Tuesday, April 1, 2014

April Fools



April Fools –
While Marshmallow Man at 53Beers  ponders some alternate universe of Columbia, it is worth looking back at James Rouse’s sense of humor.  As many people know, Rouse was in the Navy serving in Pearl Harbor after the attack. He put his entire salary in the bank, living off of his gambling earnings. That is where he met one of his future business partners who would go to Connecticut General Insurance which would get his foot in the door to finance his vision of Columbia years later.  With such skill and wit, Rouse could charm most anyone to see things his way, to great financial advantage.

Fast forward to the birth of Columbia. Bouncing from meeting to meeting, Rouse is feverishly convincing everyone he meets to buy into the vision of his new planned city Columbia. Rouse has to enlighten the ill-informed of the substantial benefits of his vision. One day Rouse and his planners were confronted what to name the large drainage basin that was required at the foot of his new city.  Quick of wit, Rouse called it a feature… no better yet, a lake that all could gather around.  “Lake Kittamaquandi”, “The great meeting place” at the site of one of the oldest native American settlements in Howard County!

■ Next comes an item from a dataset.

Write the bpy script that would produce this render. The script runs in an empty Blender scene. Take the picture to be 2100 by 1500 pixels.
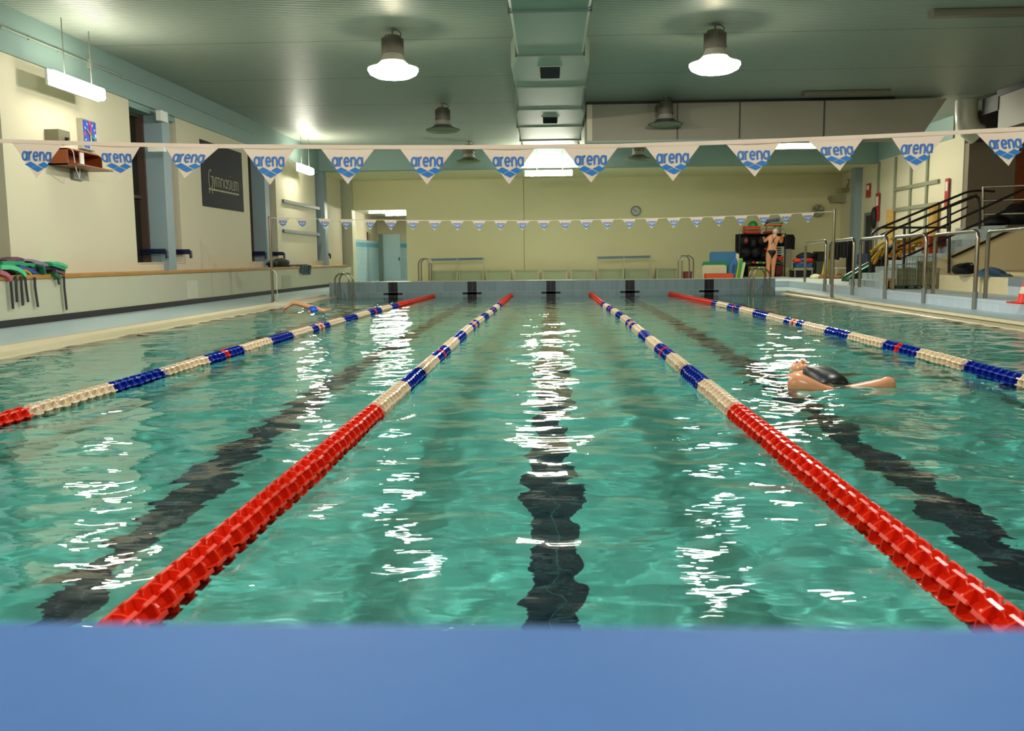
import bpy, math, random
import numpy as np
from mathutils import Vector, Matrix, Euler

random.seed(7)
C = bpy.context.scene.collection
S = bpy.context.scene
PI = math.pi

# ------------------------------------------------------------------ camera
F = 1850.0            # focal length in pixels of the 2100 x 1500 frame
H = 0.94              # eye height above the water
VPX, VPY, ROLL = 1129.0, 531.0, 0.0105
Yc = Vector((VPX - 1050, 750 - VPY, -F)).normalized()
Zc = Vector((-ROLL, 1, -(-ROLL * Yc[0] + Yc[1]) / Yc[2])).normalized()
Xc = Yc * 0 + (Yc.cross(Zc))
cam = bpy.data.objects.new('camera', bpy.data.cameras.new('camera'))
C.objects.link(cam)
cam.matrix_world = Matrix(((Xc[0], Xc[1], Xc[2], 0), (Yc[0], Yc[1], Yc[2], 0), (Zc[0], Zc[1], Zc[2], H), (0, 0, 0, 1)))
cam.data.sensor_width = 36.0
cam.data.lens = F / 2100.0 * 36.0
cam.data.clip_start = 0.02
cam.data.dof.use_dof = True
cam.data.dof.focus_distance = 9.0
cam.data.dof.aperture_fstop = 6.0
S.camera = cam

def ray(px, py):
    d = Vector((px - 1050, 750 - py, -F))
    return Vector((d.dot(Xc), d.dot(Yc), d.dot(Zc)))
def at(px, py, Y):
    d = ray(px, py); t = Y / d[1]
    return Vector((d[0] * t, Y, d[2] * t + H))
def on_z(px, py, z):
    d = ray(px, py); t = (z - H) / d[2]
    return Vector((d[0] * t, d[1] * t, z))
def on_x(px, py, X):
    d = ray(px, py); t = X / d[0]
    return Vector((X, d[1] * t, d[2] * t + H))

# ------------------------------------------------------------------ view, world
S.view_settings.view_transform = 'Standard'
S.view_settings.look = 'None'
S.view_settings.gamma = 1.0
S.view_settings.use_curve_mapping = False
S.view_settings.exposure = 0.42
S.cycles.max_bounces = 8
S.cycles.diffuse_bounces = 4
S.cycles.glossy_bounces = 3
S.cycles.transmission_bounces = 4
S.cycles.transparent_max_bounces = 6
S.cycles.sample_clamp_indirect = 6.0
S.cycles.sample_clamp_direct = 0.0
S.cycles.blur_glossy = 0.5
S.cycles.caustics_reflective = False
S.cycles.caustics_refractive = True
S.cycles.use_denoising = True
W = bpy.data.worlds.new('world'); S.world = W
W.use_nodes = True
W.node_tree.nodes['Background'].inputs[0].default_value = (0.02, 0.03, 0.05, 1)
W.node_tree.nodes['Background'].inputs[1].default_value = 0.3

TUBE_COL = (1.0, 0.97, 0.80)
LAMP_COL = (1.0, 0.97, 0.90)
TUBE_E = 33.0
LAMP_W = 330.0

# ------------------------------------------------------------------ materials
def lin(c):
    return tuple(((v / 255.0) / 12.92 if v / 255.0 <= 0.04045 else ((v / 255.0 + 0.055) / 1.055) ** 2.4) for v in c) + (1,)
MATS = {}
def mat(name, rgb, rough=0.6, metal=0.0, var=0.06, scale=3.0, bump=0.0, bscale=60.0, trans=0.0, emit=None, es=0.0, coat=0.0):
    if name in MATS: return MATS[name]
    m = bpy.data.materials.new(name); m.use_nodes = True
    nt = m.node_tree; N = nt.nodes; L = nt.links
    b = N['Principled BSDF']
    b.inputs['Roughness'].default_value = rough
    b.inputs['Metallic'].default_value = metal
    b.inputs['Coat Weight'].default_value = coat
    tc = N.new('ShaderNodeTexCoord')
    nz = N.new('ShaderNodeTexNoise'); nz.inputs['Scale'].default_value = scale; nz.inputs['Detail'].default_value = 3
    L.new(tc.outputs['Object'], nz.inputs['Vector'])
    mx = N.new('ShaderNodeMix'); mx.data_type = 'RGBA'
    c = lin(rgb)
    mx.inputs[6].default_value = tuple(max(0, v * (1 - var)) for v in c[:3]) + (1,)
    mx.inputs[7].default_value = tuple(min(1, v * (1 + var)) for v in c[:3]) + (1,)
    L.new(nz.outputs['Fac'], mx.inputs[0]); L.new(mx.outputs[2], b.inputs['Base Color'])
    if bump:
        n2 = N.new('ShaderNodeTexNoise'); n2.inputs['Scale'].default_value = bscale
        bp = N.new('ShaderNodeBump'); bp.inputs['Strength'].default_value = bump; bp.inputs['Distance'].default_value = 0.01
        L.new(tc.outputs['Object'], n2.inputs['Vector']); L.new(n2.outputs['Fac'], bp.inputs['Height']); L.new(bp.outputs[0], b.inputs['Normal'])
    if emit:
        b.inputs['Emission Color'].default_value = emit + (1,); b.inputs['Emission Strength'].default_value = es
    if trans:
        out = N['Material Output']; t = N.new('ShaderNodeBsdfTranslucent'); ms = N.new('ShaderNodeMixShader')
        L.new(mx.outputs[2], t.inputs[0]); ms.inputs[0].default_value = trans
        L.new(b.outputs[0], ms.inputs[1]); L.new(t.outputs[0], ms.inputs[2]); L.new(ms.outputs[0], out.inputs[0])
    MATS[name] = m
    return m

def tile_mat(name, rgb, grout, sx, sz, axes='XZ', rough=0.25, gw=0.03, var=0.06, off=(0, 0)):
    """square tiles laid out in world metres on the two given axes"""
    if name in MATS: return MATS[name]
    m = bpy.data.materials.new(name); m.use_nodes = True
    nt = m.node_tree; N = nt.nodes; L = nt.links; b = N['Principled BSDF']
    g = N.new('ShaderNodeNewGeometry'); sp = N.new('ShaderNodeSeparateXYZ'); L.new(g.outputs['Position'], sp.inputs[0])
    cb = N.new('ShaderNodeCombineXYZ')
    for i, (a, s) in enumerate(zip(axes, (sx, sz))):
        k = N.new('ShaderNodeMath'); k.operation = 'MULTIPLY_ADD'; k.inputs[1].default_value = 1.0 / s; k.inputs[2].default_value = 100.0 + off[i] / s
        L.new(sp.outputs[a], k.inputs[0]); L.new(k.outputs[0], cb.inputs[i])
    br = N.new('ShaderNodeTexBrick'); br.offset = 0.0; br.squash = 1.0
    br.inputs['Scale'].default_value = 1.0; br.inputs['Mortar Size'].default_value = gw
    br.inputs['Brick Width'].default_value = 1.0; br.inputs['Row Height'].default_value = 1.0; br.inputs['Mortar Smooth'].default_value = 0.1
    c = lin(rgb)
    br.inputs['Color1'].default_value = tuple(v * (1 - var) for v in c[:3]) + (1,)
    br.inputs['Color2'].default_value = tuple(min(1, v * (1 + var)) for v in c[:3]) + (1,)
    br.inputs['Mortar'].default_value = lin(grout)
    L.new(cb.outputs[0], br.inputs['Vector']); L.new(br.outputs['Color'], b.inputs['Base Color'])
    b.inputs['Roughness'].default_value = rough
    MATS[name] = m
    return m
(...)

Kittamaquandi caught on, with the name becoming legend, published in every article espousing Columbia’s virtues. The reality is Kittamaquandi is named after a settlement further down the Potomac. When early Jesuit settler Andrew White came to Maryland, he met Chief Kittamaquud, a noble savage leader.  He was so taken by White’s religion, that he converted, and handed over his lands for them to settle.  

Rouse must have been thinking of the “enlightened” savages that handed their land over to see a bigger vision when he picked the name. Even more ironically, the town of Columbia would border the town of Savage, Maryland, where “savages” would live in their unplanned haphazard communities.  For the most part, he kept this to himself, probably with a slight smile as he gathered people around to tell of the  “The Great Meeting Place”.  He would have broken their hearts if he said the real translation  “Great Beaver Place”.